The global market is currently locked in a powerful tug-of-war between “higher-for-longer” interest rates and a massive wave of Big Tech earnings. With the lack of a diplomatic off-ramp in the Middle East, the “War-Inflation” narrative has cemented itself into the data. The Federal Reserve’s recent meeting highlighted internal dissent and a stark lack of confidence in near-term rate cuts. As a result, the bond market is aggressively steepening the yield curve, effectively “testing Washington.” However, instead of panicking into cash, institutional capital is executing a massive rotation—fleeing the long end of the Treasury curve and hiding in the cash-rich, secular growth engines of the tech sector, while traditional safe-havens struggle to find their footing. CI Markets signals a week of intense macro divergence, where sovereign-level corporate balance sheets are effectively decoupling from geopolitical gravity.
With the Fed signaling an inability to cut rates amid sticky, conflict-driven inflation, the bond market is demanding higher compensation. CI Markets forecasts TLT to resume its downward trajectory this week. The lack of a ceasefire is maintaining a structurally high floor for energy costs, keeping the Federal Reserve trapped. As the market digests this reality, capital is taking flight from the long end of the Treasury curve, leading to continued price discovery and volatility for long-duration bonds.

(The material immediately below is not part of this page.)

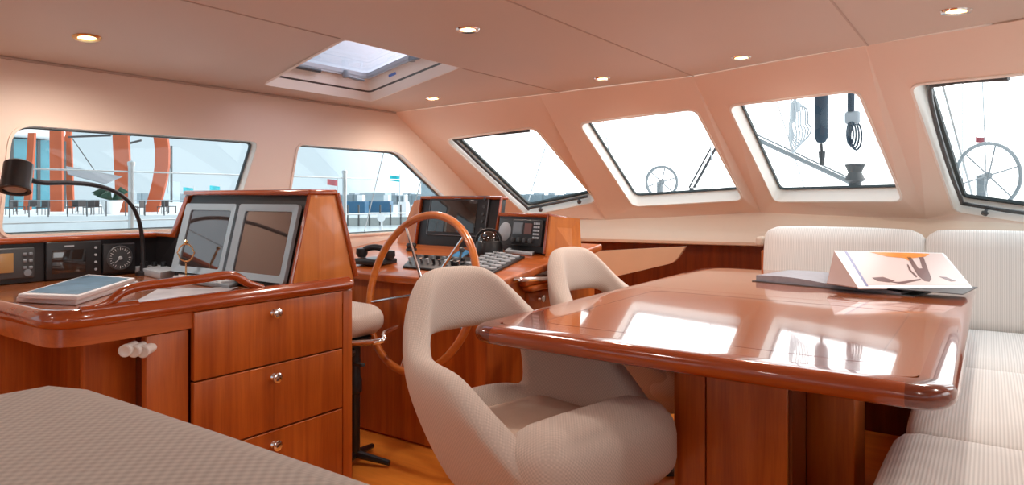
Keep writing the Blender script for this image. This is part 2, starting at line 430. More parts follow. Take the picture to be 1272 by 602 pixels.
# left wall with two side windows
W1 = [at(14, 153, x=WX), at(322, 175, x=WX), at(300, 300, x=WX), at(0, 294, x=WX)]
W1[2] = at(303, 240, x=WX) + (at(303, 240, x=WX)-at(322, 175, x=WX))*.75; W1[2].z = W1[3].z
W1[0] = W1[0]; W1[3] = at(-1, 294, x=WX)
W2 = [at(370, 178, x=WX), at(496, 188, x=WX), at(562, 252, x=WX), at(575, 281, x=WX), at(350, 297, x=WX)]
W2[3].z = W2[4].z
WN = {}
def window(idx, pts, rad, n, wall_t, mat='ivory', fr='alu', inset=.012, gk=.004):
    """frame + gasket + pane set into an opening; n points inwards. returns the opening loop"""
    loop = roundpoly(pts, rad, 6)
    wd = bpy.data.objects.new('window_%d' % idx, None); COL.objects.link(wd); wd['kind'] = 'structure'; wd.location = sum(loop, V())/len(loop)
    bm = B(); ring(bm, offset_loop(loop, .007, n), offset_loop(loop, -.005, n), n*.006); obj('window_trim', bm, mat if idx > 2 else 'wall', wd)
    back = [p-n*wall_t for p in loop]
    bm = B(); fa = offset_loop(loop, -.0015, n); fb = [p-n*(wall_t+.004) for p in fa]; ring(bm, fa, offset_loop(loop, -.0035, n), -n*(wall_t+.004)); obj('window_reveal', bm, mat, wd)
    bm = B(); ring(bm, offset_loop(back, .02, n), offset_loop(back, -inset, n), n*.012); obj('window_frame', bm, fr, wd)
    bm = B(); ring(bm, offset_loop(back, -inset+.003, n), offset_loop(back, -inset-gk, n), n*.016); obj('gasket', bm, 'rubber', wd)
    gl = offset_loop(back, -.002, n); bm = B(); bm.faces.new([bm.verts.new(p) for p in gl]); g = obj('pane', bm, 'glass', wd)
    return loop, wd
nL = V((1, 0, 0))
h1, w1 = window(1, W1, [.09, .05, .05, .05], nL, .06, gk=.001)
h2, w2 = window(2, W2, [.05, .06, .08, .05, .05], nL, .06, gk=.001)
bm = B()
outer = [V((WX, -1.6, 0)), V((WX, B0.y+.3, 0)), V((WX, B0.y+.3, B0.z-.05)), V(B0), V(T0), V((WX, -1.6, ceil_z(WX)))]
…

Despite the macroeconomic headwinds and rising yields that typically punish equities, top-tier tech is establishing a massive structural floor. CI Markets forecasts AAPL to gap down slightly from Friday’s close before entering a tight period of sideways consolidation this week. Fueled by resilient iPhone sales in China and a historic $100 billion share buyback announcement, Apple is acting as a “Sovereign Balance Sheet.” While rising interest rates are capping immediate upside breakouts, institutional investors are utilizing AAPL’s buyback floor as an ultimate safe-haven to insulate capital from broader volatility.

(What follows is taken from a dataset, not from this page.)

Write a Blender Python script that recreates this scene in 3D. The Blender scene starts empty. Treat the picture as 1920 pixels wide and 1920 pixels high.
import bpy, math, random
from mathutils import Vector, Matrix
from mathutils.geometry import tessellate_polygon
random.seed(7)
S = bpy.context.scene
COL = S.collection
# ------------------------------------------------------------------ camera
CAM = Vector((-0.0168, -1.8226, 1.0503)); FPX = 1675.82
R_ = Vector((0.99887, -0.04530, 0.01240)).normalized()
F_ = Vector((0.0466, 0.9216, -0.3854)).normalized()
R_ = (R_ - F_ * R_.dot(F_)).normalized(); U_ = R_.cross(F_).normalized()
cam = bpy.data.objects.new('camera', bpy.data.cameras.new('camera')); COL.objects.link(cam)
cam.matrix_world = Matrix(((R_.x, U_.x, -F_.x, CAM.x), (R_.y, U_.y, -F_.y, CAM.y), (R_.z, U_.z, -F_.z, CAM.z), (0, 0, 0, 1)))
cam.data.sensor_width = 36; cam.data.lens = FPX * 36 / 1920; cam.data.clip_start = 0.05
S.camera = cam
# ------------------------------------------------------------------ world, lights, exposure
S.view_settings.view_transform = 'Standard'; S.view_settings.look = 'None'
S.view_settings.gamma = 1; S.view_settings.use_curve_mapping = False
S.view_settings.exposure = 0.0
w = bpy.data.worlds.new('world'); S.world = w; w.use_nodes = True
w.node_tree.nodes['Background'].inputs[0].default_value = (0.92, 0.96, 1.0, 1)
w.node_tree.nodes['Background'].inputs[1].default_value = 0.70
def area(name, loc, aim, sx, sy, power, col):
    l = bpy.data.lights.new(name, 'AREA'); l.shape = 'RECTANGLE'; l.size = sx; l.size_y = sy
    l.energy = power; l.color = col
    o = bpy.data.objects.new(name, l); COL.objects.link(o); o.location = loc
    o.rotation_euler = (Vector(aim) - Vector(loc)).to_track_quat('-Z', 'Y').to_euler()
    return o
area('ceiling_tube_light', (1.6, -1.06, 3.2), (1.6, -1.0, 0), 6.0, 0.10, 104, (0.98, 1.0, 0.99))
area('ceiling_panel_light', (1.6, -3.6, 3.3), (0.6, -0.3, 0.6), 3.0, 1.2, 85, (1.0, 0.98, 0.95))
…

In a fascinating macro divergence, CI Markets forecasts GC=F to trend lower this week. Typically, an ongoing geopolitical crisis would trigger a massive rally in gold. However, the resulting “sticky inflation” has steepened the yield curve and strengthened the dollar, creating a massive headwind for non-yielding assets. The market is showing a “struggle for directional conviction,” but the math of higher-for-longer Treasury yields is currently outweighing the geopolitical fear premium for the precious metal.
The signal for the week of May 4 is Macro Divergence. The broader economy is wrestling with the reality of an extended conflict and high borrowing costs, but the top end of the equity market is playing by its own rules. The Wildcard: Watch the Treasury auctions this week. If demand is exceptionally weak, it could cause a sudden, violent spike in the 10-year yield, which may finally be enough to crack the armor of the mega-cap tech rally.